After the rain passed it was quite grimly chilly, in that bone piercing way that a cold, grey, damp spring day feels colder than a dry, sunny winter one that is, objectively speaking, colder.  The thought of toiling in the cold and the damp was not very appealing, and I thought I would go and get some growbags for the tomatoes, since I was going to need them soon.  As I approached my car I thought that the nearside front tyre was bulging oddly over the gravel.  I prodded it experimentally and it felt squishy.  Car tyres should not be yielding to the touch.  I summoned the Systems Administrator for a second opinion, who confirmed that the tyre was partially flat.

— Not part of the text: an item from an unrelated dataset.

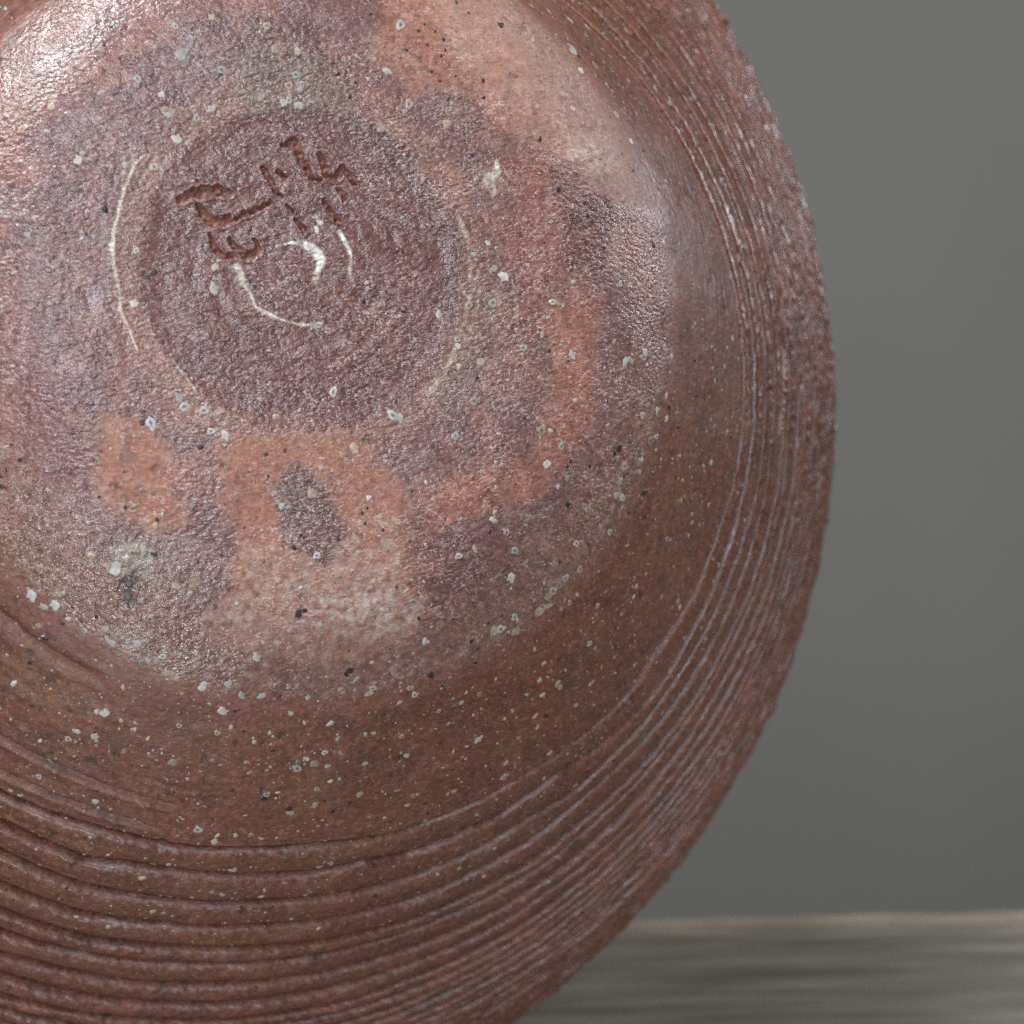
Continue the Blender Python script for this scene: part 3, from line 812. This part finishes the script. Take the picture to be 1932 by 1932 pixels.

The SA had independently planned to go to Screwfix to pick up an order via the dump to drop off five bags of rubbish from clearing out the workshop, and suggested I could come too as there is a branch of The Range opposite Screwfix, and get the bags there.  As we trundled towards Clacton I said we knew we were really middle aged when we were going to the dump together and then to a DIY and homeware store.  The SA said that for the complete effect we should stop at a garden centre for a cup of tea on the way home.

The SA experimentally turned left back out on to the main road instead of going back the way we had come, to test a theory that we would be able to cut up to the industrial estate and avoid the traffic in Clacton.  Instead we found ourselves entering Holland-on-Sea.  I once went to give a woodland charity talk in Holland-on-Sea and got horribly lost on the way there because I had made the mistake of thinking I knew where Holland-on-Sea was, and instead found myself in an industrial estate.  Now we were looking for the industrial estate and had got to Holland-on-Sea.  We drove across the Holland gap, the low lying area separating Clacton from what you suddenly see are the lofty heights of Frinton, doubled round, and eventually found ourselves popping out by the Skoda garage in Little Clacton.

By the time we got home it had warmed up, and I started getting the pots of overwintering pelargoniums out of the greenhouse on the basis that the five day forecast gets me through to 25 May, and if there isn't frost forecast by that point then there isn't going to be any.  Some had got fresh infestations of root aphid, to my annoyance.  I checked all the plants I gave to a couple of plant sales, and they were clean, so it was disappointing to find root aphids on my display specimens.  A couple had outbreaks of sap sucking pests on their leaves, and really the sooner they are out of the greenhouse the better.

I'd volunteered to cook supper, and made a baked dish of courgette fritters layered with tomato sauce and cheese from the Two Greedy Italians book.  It is a good recipe, like a vegetarian lasagne but using layers of battered courgette slice instead of pasta, but I'd forgotten how long it took to make, what with having to fry all the fritters in batches before you can assemble it and then waiting forty minutes for it to cook in the oven.

Tomorrow I will be fantastically productive and get out there straight after breakfast, moving things out of the greenhouse and setting up my growbags, instead of fiddling around with letters and shopping and getting lost in magical mystery tours of the outskirts of Clacton.  Or perhaps not.